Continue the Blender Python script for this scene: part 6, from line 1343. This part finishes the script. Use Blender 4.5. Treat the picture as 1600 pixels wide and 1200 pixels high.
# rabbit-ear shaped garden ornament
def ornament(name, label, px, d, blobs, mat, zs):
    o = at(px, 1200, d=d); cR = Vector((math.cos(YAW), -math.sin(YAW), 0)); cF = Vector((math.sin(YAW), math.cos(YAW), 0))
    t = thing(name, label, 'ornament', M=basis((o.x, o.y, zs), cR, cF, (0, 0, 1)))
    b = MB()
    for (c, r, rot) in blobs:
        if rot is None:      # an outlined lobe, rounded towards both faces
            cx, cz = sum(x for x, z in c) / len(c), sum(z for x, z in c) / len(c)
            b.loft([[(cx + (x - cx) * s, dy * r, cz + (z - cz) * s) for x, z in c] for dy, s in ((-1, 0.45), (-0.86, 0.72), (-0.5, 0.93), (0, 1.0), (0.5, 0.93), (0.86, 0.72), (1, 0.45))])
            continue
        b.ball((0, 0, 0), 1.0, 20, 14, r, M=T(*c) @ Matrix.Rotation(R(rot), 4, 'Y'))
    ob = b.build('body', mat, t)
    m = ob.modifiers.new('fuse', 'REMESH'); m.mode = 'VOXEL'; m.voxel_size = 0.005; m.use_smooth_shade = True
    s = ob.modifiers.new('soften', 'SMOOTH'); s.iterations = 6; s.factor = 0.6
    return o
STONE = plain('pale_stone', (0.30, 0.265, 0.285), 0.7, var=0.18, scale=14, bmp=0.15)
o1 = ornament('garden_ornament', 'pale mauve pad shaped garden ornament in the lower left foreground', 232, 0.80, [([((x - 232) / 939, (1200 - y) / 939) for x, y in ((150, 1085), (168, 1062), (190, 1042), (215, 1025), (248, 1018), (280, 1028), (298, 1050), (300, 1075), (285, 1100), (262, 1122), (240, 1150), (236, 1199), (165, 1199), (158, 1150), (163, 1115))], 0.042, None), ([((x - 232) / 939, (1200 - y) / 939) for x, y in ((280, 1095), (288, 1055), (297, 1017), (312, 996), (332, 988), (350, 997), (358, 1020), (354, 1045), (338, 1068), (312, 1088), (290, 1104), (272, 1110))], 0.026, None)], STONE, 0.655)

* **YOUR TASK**
Print the material once more, exactly.

* **OUTPUT OF THE TASK**
Continue the Blender Python script for this scene: part 6, from line 1343. This part finishes the script. Use Blender 4.5. Treat the picture as 1600 pixels wide and 1200 pixels high.
# rabbit-ear shaped garden ornament
def ornament(name, label, px, d, blobs, mat, zs):
    o = at(px, 1200, d=d); cR = Vector((math.cos(YAW), -math.sin(YAW), 0)); cF = Vector((math.sin(YAW), math.cos(YAW), 0))
    t = thing(name, label, 'ornament', M=basis((o.x, o.y, zs), cR, cF, (0, 0, 1)))
    b = MB()
    for (c, r, rot) in blobs:
        if rot is None:      # an outlined lobe, rounded towards both faces
            cx, cz = sum(x for x, z in c) / len(c), sum(z for x, z in c) / len(c)
            b.loft([[(cx + (x - cx) * s, dy * r, cz + (z - cz) * s) for x, z in c] for dy, s in ((-1, 0.45), (-0.86, 0.72), (-0.5, 0.93), (0, 1.0), (0.5, 0.93), (0.86, 0.72), (1, 0.45))])
            continue
        b.ball((0, 0, 0), 1.0, 20, 14, r, M=T(*c) @ Matrix.Rotation(R(rot), 4, 'Y'))
    ob = b.build('body', mat, t)
    m = ob.modifiers.new('fuse', 'REMESH'); m.mode = 'VOXEL'; m.voxel_size = 0.005; m.use_smooth_shade = True
    s = ob.modifiers.new('soften', 'SMOOTH'); s.iterations = 6; s.factor = 0.6
    return o
STONE = plain('pale_stone', (0.30, 0.265, 0.285), 0.7, var=0.18, scale=14, bmp=0.15)
o1 = ornament('garden_ornament', 'pale mauve pad shaped garden ornament in the lower left foreground', 232, 0.80, [([((x - 232) / 939, (1200 - y) / 939) for x, y in ((150, 1085), (168, 1062), (190, 1042), (215, 1025), (248, 1018), (280, 1028), (298, 1050), (300, 1075), (285, 1100), (262, 1122), (240, 1150), (236, 1199), (165, 1199), (158, 1150), (163, 1115))], 0.042, None), ([((x - 232) / 939, (1200 - y) / 939) for x, y in ((280, 1095), (288, 1055), (297, 1017), (312, 996), (332, 988), (350, 997), (358, 1020), (354, 1045), (338, 1068), (312, 1088), (290, 1104), (272, 1110))], 0.026, None)], STONE, 0.655)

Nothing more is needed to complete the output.